When it comes to the business of fashion, luxury puts a price tag on perceived aesthetic value, placing its products in a elevated position due to their unique combination of artistic vision, quality materials, craftsmanship, and brand heritage or story. Arguably, luxury should have more of an emotional impact on the consumer than other types of fashion. More critically, the perceived aesthetic value of a brand’s collections and its ability to tell effective stories across platforms greatly impact business outcomes.
This view of luxury fashion puts pressure on ready-to-wear runway collections to convey a core aesthetic principle or desireability at the same time as a business value or marketability. The idea of marketability or sellability is a combination of aesthetic value and wearability combined with the costs of bringing a product to market.
Romanticism’s lasting impact on fashion is evident in current perspectives on the centrality of the cult designer or celebrity creative director and the elevated status of haute couture as the pinnacle of artistic expressionism. While the romantic poets themselves were celebrities to an extent at the time, they would have scoffed at fashion and luxury’s superficiality, particularly its prioritization of the star power of celebrity and influencer attendees, its overvaunted circus of brand marketing, and its prioritization of the pecuniary value of products over the actual beauty and artistic value of the art itself.

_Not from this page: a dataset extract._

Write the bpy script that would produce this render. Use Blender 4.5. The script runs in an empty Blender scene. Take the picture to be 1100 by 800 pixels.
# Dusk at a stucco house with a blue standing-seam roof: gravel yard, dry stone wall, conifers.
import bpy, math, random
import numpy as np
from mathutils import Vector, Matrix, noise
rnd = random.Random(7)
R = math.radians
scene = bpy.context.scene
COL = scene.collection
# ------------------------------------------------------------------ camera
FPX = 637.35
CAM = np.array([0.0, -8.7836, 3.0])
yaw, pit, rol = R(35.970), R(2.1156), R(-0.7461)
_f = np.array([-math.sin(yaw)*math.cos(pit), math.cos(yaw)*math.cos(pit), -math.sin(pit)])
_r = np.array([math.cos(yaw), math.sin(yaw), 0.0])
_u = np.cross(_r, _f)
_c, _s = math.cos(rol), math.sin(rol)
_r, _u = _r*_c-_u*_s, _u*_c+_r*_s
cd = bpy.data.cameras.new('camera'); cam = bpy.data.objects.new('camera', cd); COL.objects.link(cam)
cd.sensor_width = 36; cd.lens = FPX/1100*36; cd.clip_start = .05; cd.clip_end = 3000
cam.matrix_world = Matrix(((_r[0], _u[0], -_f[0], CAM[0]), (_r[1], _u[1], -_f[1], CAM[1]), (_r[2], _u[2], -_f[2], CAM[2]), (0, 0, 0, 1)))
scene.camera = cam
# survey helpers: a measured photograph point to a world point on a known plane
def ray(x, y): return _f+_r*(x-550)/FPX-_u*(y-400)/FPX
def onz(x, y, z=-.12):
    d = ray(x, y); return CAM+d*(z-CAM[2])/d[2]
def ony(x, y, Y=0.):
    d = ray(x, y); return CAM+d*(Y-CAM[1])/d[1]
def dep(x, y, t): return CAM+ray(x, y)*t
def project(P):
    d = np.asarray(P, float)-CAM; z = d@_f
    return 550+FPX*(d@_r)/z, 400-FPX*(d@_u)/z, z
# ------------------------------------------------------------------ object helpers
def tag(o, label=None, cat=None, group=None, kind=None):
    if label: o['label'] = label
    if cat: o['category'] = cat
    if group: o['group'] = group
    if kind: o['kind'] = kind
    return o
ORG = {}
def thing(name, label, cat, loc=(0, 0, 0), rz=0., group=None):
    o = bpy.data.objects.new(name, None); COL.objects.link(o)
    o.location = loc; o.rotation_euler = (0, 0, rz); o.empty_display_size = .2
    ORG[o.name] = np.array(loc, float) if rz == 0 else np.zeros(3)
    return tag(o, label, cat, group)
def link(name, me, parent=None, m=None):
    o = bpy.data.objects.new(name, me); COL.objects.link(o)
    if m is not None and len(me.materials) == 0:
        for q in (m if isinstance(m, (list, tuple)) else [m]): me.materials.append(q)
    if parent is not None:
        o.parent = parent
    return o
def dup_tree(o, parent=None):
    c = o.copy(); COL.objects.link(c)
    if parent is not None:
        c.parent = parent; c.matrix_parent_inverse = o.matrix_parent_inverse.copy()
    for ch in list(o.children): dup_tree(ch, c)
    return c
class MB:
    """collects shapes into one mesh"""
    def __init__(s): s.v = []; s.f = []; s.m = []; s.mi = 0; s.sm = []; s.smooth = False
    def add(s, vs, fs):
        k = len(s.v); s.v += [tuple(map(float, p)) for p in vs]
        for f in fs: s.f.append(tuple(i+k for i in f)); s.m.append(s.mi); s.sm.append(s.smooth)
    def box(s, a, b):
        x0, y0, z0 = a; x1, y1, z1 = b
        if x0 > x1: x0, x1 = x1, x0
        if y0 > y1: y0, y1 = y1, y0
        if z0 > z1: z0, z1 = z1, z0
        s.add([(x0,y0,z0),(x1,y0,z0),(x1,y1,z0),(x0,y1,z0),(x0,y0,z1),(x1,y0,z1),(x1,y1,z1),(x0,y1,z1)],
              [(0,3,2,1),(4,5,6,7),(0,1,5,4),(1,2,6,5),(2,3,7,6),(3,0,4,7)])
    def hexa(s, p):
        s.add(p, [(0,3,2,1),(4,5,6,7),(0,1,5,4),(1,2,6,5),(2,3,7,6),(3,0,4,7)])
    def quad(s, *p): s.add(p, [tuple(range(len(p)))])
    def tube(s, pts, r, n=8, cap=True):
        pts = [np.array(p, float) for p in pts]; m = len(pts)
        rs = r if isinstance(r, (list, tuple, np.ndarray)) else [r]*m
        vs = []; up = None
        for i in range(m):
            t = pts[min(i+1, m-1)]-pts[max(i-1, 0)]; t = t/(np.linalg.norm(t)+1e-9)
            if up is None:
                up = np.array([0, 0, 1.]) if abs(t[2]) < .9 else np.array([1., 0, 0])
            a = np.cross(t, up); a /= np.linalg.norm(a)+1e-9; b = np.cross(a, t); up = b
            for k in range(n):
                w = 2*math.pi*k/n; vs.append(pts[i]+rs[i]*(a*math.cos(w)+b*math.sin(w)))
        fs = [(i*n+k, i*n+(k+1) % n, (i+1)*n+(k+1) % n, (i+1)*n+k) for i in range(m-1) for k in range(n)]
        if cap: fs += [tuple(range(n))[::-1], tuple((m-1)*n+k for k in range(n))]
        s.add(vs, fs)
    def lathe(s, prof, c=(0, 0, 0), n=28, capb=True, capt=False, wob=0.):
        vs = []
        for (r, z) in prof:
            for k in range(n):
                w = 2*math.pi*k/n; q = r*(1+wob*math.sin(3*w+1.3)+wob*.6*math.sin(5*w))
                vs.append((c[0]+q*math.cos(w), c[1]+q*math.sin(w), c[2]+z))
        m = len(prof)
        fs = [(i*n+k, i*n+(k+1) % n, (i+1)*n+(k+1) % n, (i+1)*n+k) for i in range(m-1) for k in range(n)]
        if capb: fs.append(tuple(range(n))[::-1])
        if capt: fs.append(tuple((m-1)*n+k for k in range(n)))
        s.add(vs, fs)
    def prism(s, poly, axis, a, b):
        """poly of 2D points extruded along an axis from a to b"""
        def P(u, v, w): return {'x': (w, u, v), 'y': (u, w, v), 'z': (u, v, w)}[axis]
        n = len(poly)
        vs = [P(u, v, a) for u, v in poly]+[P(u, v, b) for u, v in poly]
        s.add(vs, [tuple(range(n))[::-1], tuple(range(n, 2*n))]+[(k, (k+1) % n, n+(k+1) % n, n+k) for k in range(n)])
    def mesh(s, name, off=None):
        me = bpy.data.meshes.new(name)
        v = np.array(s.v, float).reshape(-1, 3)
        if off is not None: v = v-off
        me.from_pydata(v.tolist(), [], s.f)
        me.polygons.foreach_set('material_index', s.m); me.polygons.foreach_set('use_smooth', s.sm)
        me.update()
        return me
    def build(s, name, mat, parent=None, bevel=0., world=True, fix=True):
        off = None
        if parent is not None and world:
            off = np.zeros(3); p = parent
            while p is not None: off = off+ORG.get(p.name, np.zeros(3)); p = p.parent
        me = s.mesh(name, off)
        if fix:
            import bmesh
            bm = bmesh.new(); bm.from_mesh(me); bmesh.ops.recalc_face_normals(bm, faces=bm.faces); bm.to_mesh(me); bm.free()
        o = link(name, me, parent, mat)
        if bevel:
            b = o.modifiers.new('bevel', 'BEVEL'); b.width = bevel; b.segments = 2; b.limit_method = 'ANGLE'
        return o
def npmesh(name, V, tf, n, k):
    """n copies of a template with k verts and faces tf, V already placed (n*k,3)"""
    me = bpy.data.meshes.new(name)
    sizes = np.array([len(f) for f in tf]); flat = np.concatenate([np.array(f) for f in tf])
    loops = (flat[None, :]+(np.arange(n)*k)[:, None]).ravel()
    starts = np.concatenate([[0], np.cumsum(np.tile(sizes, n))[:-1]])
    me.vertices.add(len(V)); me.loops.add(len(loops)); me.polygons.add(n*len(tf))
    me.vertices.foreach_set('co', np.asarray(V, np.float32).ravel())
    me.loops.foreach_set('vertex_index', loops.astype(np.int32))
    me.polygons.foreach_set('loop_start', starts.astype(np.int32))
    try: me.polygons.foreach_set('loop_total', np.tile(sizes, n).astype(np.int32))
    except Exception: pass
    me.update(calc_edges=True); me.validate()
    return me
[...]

Romanticism and the Business of Fashion and Luxury
To go more broadly, analyzing the business and art of fashion and luxury through the lens of Romanticism produces some interesting concepts.
The business of fashion and luxury in truth is a business of brand aesthetics that is in a constant tension with the ideal of the designer as artist. Heritage brands with a creative director at the helm who has a strong personal vision may find themselves in an awkward position when it comes to conveying their brand story and messaging. Brands need to operationalize the model of the designer-as-artist in a strategic, goal-oriented way that aligns with corporate vision in order to own and empower their own brand messaging and be authentic with consumers.
Collection storytelling works best when it is a kind of pantheistic science that blends a multitude of creative influences together into a cohesive mythology all its own expressed through clothing. Couture is perhaps the most obvious output of this type of Romantic expressionism with ready-to-wear offering more practical, of-the-moment contexts for wearable art that are open to individual interpretation.
Romanticism directly led to the democratization of art and the birth of the critic as a valued observer on art. For fashion, these two individual lenses can be difficult to resolve. For instance, if a ready-to-wear collection feels “safe” or “boring,” it is both a reflection of the current state of a brand but also the mood or mindset of the critical observer.
Finally, the aesthetics of wearability, which is a combination of the idea that personal style is perfectible but also that looking “good” is a verifiable aesthetic value, has its roots in the Romantic idealism of beauty. While Romantic era writers like Mary Shelley rebuked fashion as the whims of the hollow youth, in truth our modern obsession with fashion—or at the very least the concept of personal style—stem from an elevation of beauty over reason and a valuation of individual expression through clothing over sheer function.